Directions for this task: Exactly retype the lines of the material from its first line to the line with "so.location = (6, -8, 14)", including both.

Collected data:
══════════

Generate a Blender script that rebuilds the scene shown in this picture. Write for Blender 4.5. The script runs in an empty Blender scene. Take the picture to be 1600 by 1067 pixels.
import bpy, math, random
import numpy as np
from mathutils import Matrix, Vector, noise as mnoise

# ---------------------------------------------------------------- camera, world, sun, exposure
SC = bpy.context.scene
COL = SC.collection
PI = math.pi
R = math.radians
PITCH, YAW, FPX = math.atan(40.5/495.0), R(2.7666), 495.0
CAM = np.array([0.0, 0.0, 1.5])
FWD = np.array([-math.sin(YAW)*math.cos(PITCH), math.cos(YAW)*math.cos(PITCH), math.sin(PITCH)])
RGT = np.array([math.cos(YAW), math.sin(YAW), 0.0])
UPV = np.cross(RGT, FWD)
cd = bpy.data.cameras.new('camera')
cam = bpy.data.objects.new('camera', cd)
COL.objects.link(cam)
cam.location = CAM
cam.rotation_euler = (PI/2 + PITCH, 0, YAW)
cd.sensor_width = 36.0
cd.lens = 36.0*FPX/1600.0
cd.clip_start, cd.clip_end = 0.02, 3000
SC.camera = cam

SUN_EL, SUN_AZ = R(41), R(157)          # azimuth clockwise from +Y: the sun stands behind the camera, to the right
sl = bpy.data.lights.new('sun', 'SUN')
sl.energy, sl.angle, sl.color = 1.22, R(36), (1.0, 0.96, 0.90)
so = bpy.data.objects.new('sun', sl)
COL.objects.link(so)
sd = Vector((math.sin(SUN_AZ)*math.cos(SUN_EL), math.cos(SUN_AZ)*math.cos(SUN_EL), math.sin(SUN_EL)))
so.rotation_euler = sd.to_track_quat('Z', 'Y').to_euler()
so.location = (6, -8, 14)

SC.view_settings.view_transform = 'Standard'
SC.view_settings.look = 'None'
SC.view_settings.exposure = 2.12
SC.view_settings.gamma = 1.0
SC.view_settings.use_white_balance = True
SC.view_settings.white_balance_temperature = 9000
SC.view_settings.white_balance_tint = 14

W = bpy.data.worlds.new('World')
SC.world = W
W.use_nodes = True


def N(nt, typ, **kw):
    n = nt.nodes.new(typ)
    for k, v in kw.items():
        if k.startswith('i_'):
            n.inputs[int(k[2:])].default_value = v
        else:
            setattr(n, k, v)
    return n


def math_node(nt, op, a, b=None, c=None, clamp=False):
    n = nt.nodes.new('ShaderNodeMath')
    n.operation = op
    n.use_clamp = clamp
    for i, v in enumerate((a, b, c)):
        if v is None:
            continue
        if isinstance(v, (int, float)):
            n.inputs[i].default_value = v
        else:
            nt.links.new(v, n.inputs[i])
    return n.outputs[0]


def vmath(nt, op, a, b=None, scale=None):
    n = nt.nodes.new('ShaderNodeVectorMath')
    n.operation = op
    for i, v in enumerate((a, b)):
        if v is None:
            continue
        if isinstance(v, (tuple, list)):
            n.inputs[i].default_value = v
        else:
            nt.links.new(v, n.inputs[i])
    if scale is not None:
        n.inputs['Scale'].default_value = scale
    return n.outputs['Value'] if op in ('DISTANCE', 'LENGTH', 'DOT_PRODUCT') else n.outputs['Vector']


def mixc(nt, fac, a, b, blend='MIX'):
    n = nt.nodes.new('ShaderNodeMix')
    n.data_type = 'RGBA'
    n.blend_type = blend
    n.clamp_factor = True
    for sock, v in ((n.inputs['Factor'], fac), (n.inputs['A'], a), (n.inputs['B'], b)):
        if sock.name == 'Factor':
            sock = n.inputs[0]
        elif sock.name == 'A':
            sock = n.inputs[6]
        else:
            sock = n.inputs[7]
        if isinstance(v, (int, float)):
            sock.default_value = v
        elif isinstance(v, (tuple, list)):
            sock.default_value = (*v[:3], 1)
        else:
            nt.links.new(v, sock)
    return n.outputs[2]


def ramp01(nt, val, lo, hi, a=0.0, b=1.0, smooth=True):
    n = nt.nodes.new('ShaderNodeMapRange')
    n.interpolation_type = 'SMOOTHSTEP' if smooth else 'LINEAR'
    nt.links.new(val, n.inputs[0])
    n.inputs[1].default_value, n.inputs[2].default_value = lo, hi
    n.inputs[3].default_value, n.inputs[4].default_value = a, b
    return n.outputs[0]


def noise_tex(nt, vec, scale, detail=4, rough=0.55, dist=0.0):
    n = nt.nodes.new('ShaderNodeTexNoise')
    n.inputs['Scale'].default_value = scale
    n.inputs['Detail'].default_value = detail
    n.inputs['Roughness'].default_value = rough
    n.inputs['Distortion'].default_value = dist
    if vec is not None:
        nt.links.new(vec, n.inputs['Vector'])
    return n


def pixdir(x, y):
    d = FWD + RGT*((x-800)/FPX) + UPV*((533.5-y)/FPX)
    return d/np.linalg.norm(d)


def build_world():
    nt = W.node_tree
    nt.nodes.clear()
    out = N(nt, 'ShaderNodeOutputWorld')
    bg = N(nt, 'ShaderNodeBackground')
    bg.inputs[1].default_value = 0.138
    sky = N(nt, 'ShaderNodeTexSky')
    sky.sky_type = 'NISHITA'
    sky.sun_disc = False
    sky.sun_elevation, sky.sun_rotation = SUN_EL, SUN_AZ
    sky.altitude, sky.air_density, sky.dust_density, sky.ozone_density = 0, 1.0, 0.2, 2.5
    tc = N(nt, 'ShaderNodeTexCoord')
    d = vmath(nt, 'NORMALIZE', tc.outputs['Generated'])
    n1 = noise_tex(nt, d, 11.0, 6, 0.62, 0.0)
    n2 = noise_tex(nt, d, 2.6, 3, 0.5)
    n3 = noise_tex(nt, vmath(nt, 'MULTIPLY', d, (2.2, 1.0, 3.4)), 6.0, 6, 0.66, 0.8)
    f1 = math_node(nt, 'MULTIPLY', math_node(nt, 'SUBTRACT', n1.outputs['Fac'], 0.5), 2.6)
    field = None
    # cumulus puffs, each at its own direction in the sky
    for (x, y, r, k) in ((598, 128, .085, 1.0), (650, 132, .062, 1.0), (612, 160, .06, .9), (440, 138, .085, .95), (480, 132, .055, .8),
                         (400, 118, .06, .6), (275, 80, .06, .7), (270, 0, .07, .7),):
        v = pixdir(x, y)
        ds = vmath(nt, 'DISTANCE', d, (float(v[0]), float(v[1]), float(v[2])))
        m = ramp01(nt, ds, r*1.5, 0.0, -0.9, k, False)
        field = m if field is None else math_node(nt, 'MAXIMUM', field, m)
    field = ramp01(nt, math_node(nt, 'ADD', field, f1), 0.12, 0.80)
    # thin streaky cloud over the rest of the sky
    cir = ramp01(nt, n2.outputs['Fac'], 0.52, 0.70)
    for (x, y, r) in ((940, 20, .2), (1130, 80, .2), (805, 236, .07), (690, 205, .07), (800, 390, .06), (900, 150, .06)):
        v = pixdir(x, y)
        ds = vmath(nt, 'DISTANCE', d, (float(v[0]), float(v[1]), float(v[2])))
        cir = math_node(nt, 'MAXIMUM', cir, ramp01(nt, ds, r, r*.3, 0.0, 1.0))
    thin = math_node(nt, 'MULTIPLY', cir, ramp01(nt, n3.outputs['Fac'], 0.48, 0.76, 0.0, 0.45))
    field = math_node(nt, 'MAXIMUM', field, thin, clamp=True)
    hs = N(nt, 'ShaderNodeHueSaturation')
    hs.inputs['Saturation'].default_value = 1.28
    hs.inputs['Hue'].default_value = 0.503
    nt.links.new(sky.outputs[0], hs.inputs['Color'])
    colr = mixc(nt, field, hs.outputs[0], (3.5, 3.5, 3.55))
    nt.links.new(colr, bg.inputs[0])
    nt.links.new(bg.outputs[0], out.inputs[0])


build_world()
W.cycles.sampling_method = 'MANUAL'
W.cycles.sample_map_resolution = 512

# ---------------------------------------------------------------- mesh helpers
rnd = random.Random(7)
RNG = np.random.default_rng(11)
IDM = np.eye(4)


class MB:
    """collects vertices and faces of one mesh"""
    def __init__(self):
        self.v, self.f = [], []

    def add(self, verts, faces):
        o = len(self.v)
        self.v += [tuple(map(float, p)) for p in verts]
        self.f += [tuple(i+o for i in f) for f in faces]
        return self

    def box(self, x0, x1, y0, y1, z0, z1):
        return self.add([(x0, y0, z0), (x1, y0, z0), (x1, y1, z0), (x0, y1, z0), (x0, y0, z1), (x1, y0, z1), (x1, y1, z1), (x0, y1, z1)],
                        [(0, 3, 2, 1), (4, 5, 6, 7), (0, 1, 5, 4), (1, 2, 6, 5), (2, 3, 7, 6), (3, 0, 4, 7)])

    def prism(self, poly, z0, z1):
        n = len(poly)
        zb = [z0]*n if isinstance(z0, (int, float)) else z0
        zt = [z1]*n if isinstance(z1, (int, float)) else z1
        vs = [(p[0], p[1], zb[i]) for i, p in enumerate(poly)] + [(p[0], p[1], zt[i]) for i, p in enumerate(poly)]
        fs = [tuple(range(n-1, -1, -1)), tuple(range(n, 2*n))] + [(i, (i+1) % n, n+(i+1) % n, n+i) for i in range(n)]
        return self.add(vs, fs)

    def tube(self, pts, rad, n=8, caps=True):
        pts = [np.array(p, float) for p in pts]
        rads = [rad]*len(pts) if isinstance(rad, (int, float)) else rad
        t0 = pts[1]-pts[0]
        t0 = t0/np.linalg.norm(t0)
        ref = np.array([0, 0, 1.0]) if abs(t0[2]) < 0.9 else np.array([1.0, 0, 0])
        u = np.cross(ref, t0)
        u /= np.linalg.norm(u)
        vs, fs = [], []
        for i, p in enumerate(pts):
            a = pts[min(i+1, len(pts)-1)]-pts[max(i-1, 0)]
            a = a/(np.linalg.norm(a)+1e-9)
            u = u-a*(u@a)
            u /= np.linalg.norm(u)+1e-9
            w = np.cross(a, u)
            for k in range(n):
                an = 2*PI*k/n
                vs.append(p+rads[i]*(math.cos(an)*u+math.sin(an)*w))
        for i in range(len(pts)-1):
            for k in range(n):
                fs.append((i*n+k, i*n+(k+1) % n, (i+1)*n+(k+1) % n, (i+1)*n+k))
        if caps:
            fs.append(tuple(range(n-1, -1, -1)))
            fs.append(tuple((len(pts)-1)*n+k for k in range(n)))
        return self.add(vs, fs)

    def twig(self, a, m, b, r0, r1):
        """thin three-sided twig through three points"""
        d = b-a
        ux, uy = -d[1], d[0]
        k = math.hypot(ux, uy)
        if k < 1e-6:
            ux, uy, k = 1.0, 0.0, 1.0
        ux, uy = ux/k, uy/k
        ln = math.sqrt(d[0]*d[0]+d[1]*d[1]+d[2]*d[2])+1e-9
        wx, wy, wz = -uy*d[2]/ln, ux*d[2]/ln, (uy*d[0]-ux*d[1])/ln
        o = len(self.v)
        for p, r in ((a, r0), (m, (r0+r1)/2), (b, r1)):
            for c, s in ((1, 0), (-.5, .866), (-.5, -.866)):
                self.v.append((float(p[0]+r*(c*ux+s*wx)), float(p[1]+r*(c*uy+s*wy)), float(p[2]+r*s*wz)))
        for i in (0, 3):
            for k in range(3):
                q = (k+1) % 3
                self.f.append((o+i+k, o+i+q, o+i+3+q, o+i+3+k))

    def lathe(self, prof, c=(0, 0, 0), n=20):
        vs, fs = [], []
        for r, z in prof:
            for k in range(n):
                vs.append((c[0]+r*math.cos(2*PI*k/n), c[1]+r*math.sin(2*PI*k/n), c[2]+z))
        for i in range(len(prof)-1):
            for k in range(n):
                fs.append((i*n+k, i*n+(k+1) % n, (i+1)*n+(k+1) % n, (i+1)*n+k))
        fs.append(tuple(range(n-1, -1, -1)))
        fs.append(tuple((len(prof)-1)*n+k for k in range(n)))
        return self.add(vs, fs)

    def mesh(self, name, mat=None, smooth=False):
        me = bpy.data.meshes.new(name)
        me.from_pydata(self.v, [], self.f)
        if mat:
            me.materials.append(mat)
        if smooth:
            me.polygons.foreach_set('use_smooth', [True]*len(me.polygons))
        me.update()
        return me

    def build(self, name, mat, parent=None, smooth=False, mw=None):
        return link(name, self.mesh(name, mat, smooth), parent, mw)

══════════

Output:
Generate a Blender script that rebuilds the scene shown in this picture. Write for Blender 4.5. The script runs in an empty Blender scene. Take the picture to be 1600 by 1067 pixels.
import bpy, math, random
import numpy as np
from mathutils import Matrix, Vector, noise as mnoise

# ---------------------------------------------------------------- camera, world, sun, exposure
SC = bpy.context.scene
COL = SC.collection
PI = math.pi
R = math.radians
PITCH, YAW, FPX = math.atan(40.5/495.0), R(2.7666), 495.0
CAM = np.array([0.0, 0.0, 1.5])
FWD = np.array([-math.sin(YAW)*math.cos(PITCH), math.cos(YAW)*math.cos(PITCH), math.sin(PITCH)])
RGT = np.array([math.cos(YAW), math.sin(YAW), 0.0])
UPV = np.cross(RGT, FWD)
cd = bpy.data.cameras.new('camera')
cam = bpy.data.objects.new('camera', cd)
COL.objects.link(cam)
cam.location = CAM
cam.rotation_euler = (PI/2 + PITCH, 0, YAW)
cd.sensor_width = 36.0
cd.lens = 36.0*FPX/1600.0
cd.clip_start, cd.clip_end = 0.02, 3000
SC.camera = cam

SUN_EL, SUN_AZ = R(41), R(157)          # azimuth clockwise from +Y: the sun stands behind the camera, to the right
sl = bpy.data.lights.new('sun', 'SUN')
sl.energy, sl.angle, sl.color = 1.22, R(36), (1.0, 0.96, 0.90)
so = bpy.data.objects.new('sun', sl)
COL.objects.link(so)
sd = Vector((math.sin(SUN_AZ)*math.cos(SUN_EL), math.cos(SUN_AZ)*math.cos(SUN_EL), math.sin(SUN_EL)))
so.rotation_euler = sd.to_track_quat('Z', 'Y').to_euler()
so.location = (6, -8, 14)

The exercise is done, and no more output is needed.